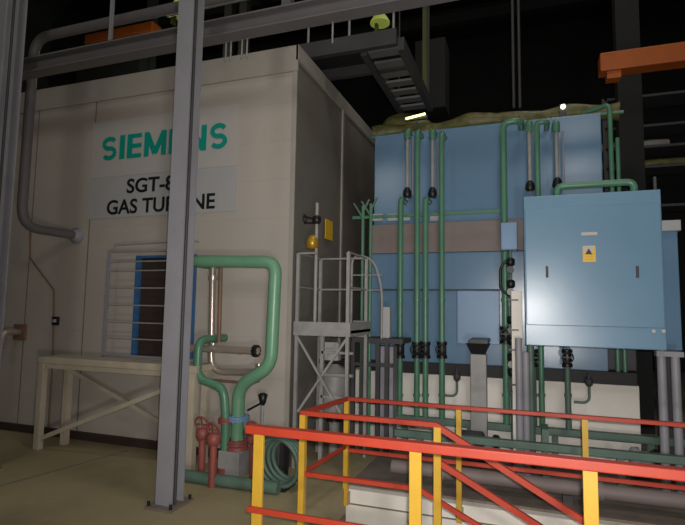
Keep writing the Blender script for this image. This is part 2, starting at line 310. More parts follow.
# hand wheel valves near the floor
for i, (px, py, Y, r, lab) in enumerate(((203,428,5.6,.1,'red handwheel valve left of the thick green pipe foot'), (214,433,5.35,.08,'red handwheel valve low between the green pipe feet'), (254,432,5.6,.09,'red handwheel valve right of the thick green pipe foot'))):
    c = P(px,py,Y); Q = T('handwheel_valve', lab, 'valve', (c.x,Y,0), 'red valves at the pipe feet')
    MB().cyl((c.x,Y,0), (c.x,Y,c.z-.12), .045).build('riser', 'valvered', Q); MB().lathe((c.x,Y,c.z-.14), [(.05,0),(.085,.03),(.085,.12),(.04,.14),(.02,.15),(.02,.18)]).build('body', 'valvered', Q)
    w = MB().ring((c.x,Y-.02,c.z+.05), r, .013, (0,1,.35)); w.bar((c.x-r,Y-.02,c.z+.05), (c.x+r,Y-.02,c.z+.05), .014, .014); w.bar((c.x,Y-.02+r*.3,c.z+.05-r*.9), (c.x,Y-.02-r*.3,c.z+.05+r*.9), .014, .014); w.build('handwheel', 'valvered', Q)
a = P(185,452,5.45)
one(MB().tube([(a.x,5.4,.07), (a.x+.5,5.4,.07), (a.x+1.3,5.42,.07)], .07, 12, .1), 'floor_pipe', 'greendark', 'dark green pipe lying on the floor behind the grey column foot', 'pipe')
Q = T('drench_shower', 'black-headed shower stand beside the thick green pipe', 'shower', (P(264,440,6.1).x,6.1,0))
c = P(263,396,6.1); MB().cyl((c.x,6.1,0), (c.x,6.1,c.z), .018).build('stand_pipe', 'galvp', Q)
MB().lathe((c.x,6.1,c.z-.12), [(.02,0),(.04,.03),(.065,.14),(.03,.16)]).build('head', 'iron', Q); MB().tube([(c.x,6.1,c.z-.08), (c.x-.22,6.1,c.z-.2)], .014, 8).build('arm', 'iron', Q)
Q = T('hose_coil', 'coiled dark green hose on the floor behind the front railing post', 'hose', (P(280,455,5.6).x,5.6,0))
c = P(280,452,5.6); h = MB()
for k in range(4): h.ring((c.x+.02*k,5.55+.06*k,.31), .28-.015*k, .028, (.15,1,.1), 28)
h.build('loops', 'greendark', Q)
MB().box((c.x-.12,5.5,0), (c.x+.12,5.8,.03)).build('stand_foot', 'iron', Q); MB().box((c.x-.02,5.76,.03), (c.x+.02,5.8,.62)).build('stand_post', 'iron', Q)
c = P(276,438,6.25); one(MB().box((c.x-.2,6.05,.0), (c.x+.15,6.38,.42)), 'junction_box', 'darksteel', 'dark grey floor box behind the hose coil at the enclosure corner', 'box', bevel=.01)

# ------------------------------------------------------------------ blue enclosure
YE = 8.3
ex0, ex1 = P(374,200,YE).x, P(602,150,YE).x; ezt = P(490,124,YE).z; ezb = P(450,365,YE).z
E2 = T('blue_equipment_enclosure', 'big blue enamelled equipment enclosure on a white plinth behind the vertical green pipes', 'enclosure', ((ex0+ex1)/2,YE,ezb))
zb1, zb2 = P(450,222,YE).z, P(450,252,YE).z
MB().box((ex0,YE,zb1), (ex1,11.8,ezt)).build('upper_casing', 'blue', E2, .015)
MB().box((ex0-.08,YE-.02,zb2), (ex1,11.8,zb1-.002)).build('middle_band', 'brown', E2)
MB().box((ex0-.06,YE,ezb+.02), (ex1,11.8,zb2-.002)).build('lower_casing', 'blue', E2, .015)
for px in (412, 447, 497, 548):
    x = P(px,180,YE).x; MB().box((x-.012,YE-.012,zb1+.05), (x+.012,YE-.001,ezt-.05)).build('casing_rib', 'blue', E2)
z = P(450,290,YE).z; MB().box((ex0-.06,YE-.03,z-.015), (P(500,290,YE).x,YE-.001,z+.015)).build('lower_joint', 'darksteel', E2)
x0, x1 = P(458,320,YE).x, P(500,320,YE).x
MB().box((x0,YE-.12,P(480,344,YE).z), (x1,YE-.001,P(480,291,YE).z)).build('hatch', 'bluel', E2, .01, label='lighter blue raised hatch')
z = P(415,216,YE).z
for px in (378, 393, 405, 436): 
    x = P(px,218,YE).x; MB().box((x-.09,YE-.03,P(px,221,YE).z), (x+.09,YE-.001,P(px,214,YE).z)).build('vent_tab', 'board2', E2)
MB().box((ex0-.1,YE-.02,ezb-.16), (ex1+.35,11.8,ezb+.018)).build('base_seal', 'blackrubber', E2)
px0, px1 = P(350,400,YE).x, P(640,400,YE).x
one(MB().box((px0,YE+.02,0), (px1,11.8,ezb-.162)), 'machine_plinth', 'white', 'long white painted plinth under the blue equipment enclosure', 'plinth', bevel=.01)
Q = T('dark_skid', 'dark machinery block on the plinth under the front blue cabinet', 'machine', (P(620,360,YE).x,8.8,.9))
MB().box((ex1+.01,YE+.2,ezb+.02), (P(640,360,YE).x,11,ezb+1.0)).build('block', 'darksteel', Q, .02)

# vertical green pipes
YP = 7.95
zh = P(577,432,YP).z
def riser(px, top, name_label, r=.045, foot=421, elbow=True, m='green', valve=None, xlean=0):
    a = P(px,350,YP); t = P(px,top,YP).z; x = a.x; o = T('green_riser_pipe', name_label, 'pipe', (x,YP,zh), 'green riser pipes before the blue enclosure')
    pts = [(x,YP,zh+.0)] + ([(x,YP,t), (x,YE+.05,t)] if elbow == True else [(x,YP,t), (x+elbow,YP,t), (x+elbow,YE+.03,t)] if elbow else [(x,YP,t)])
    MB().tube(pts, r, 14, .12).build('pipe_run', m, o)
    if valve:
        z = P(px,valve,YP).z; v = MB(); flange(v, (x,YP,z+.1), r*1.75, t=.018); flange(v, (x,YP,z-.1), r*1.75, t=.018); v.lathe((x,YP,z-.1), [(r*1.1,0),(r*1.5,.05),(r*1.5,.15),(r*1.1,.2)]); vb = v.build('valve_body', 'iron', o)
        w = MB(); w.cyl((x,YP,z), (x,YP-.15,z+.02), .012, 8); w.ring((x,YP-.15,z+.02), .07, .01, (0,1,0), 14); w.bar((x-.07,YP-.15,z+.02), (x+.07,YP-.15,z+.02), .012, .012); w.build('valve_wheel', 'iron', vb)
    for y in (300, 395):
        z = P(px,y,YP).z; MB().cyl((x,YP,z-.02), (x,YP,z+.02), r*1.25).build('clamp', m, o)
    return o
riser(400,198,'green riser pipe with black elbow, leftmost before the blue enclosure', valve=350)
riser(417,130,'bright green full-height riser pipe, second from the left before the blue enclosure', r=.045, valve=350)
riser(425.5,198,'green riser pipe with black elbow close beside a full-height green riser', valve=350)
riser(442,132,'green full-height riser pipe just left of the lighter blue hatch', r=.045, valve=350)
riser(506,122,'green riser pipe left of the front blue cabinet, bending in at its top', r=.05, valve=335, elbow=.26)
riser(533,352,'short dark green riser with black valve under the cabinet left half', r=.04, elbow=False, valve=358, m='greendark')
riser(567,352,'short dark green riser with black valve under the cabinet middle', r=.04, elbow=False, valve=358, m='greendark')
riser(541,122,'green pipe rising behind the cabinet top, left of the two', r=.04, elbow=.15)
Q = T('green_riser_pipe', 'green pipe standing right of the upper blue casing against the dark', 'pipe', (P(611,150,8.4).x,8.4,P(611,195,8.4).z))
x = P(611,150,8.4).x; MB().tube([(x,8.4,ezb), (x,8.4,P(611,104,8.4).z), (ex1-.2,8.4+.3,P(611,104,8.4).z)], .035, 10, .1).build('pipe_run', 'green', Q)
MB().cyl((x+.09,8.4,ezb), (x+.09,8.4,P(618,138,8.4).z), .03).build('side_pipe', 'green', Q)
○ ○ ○
Written instruction | Transcribe exactly, with no pictures, the lines running from the first line of the material through the line holding "c = P(276,438,6.25);".

Result |
Keep writing the Blender script for this image. This is part 2, starting at line 310. More parts follow.
# hand wheel valves near the floor
for i, (px, py, Y, r, lab) in enumerate(((203,428,5.6,.1,'red handwheel valve left of the thick green pipe foot'), (214,433,5.35,.08,'red handwheel valve low between the green pipe feet'), (254,432,5.6,.09,'red handwheel valve right of the thick green pipe foot'))):
    c = P(px,py,Y); Q = T('handwheel_valve', lab, 'valve', (c.x,Y,0), 'red valves at the pipe feet')
    MB().cyl((c.x,Y,0), (c.x,Y,c.z-.12), .045).build('riser', 'valvered', Q); MB().lathe((c.x,Y,c.z-.14), [(.05,0),(.085,.03),(.085,.12),(.04,.14),(.02,.15),(.02,.18)]).build('body', 'valvered', Q)
    w = MB().ring((c.x,Y-.02,c.z+.05), r, .013, (0,1,.35)); w.bar((c.x-r,Y-.02,c.z+.05), (c.x+r,Y-.02,c.z+.05), .014, .014); w.bar((c.x,Y-.02+r*.3,c.z+.05-r*.9), (c.x,Y-.02-r*.3,c.z+.05+r*.9), .014, .014); w.build('handwheel', 'valvered', Q)
a = P(185,452,5.45)
one(MB().tube([(a.x,5.4,.07), (a.x+.5,5.4,.07), (a.x+1.3,5.42,.07)], .07, 12, .1), 'floor_pipe', 'greendark', 'dark green pipe lying on the floor behind the grey column foot', 'pipe')
Q = T('drench_shower', 'black-headed shower stand beside the thick green pipe', 'shower', (P(264,440,6.1).x,6.1,0))
c = P(263,396,6.1); MB().cyl((c.x,6.1,0), (c.x,6.1,c.z), .018).build('stand_pipe', 'galvp', Q)
MB().lathe((c.x,6.1,c.z-.12), [(.02,0),(.04,.03),(.065,.14),(.03,.16)]).build('head', 'iron', Q); MB().tube([(c.x,6.1,c.z-.08), (c.x-.22,6.1,c.z-.2)], .014, 8).build('arm', 'iron', Q)
Q = T('hose_coil', 'coiled dark green hose on the floor behind the front railing post', 'hose', (P(280,455,5.6).x,5.6,0))
c = P(280,452,5.6); h = MB()
for k in range(4): h.ring((c.x+.02*k,5.55+.06*k,.31), .28-.015*k, .028, (.15,1,.1), 28)
h.build('loops', 'greendark', Q)
MB().box((c.x-.12,5.5,0), (c.x+.12,5.8,.03)).build('stand_foot', 'iron', Q); MB().box((c.x-.02,5.76,.03), (c.x+.02,5.8,.62)).build('stand_post', 'iron', Q)
c = P(276,438,6.25); one(MB().box((c.x-.2,6.05,.0), (c.x+.15,6.38,.42)), 'junction_box', 'darksteel', 'dark grey floor box behind the hose coil at the enclosure corner', 'box', bevel=.01)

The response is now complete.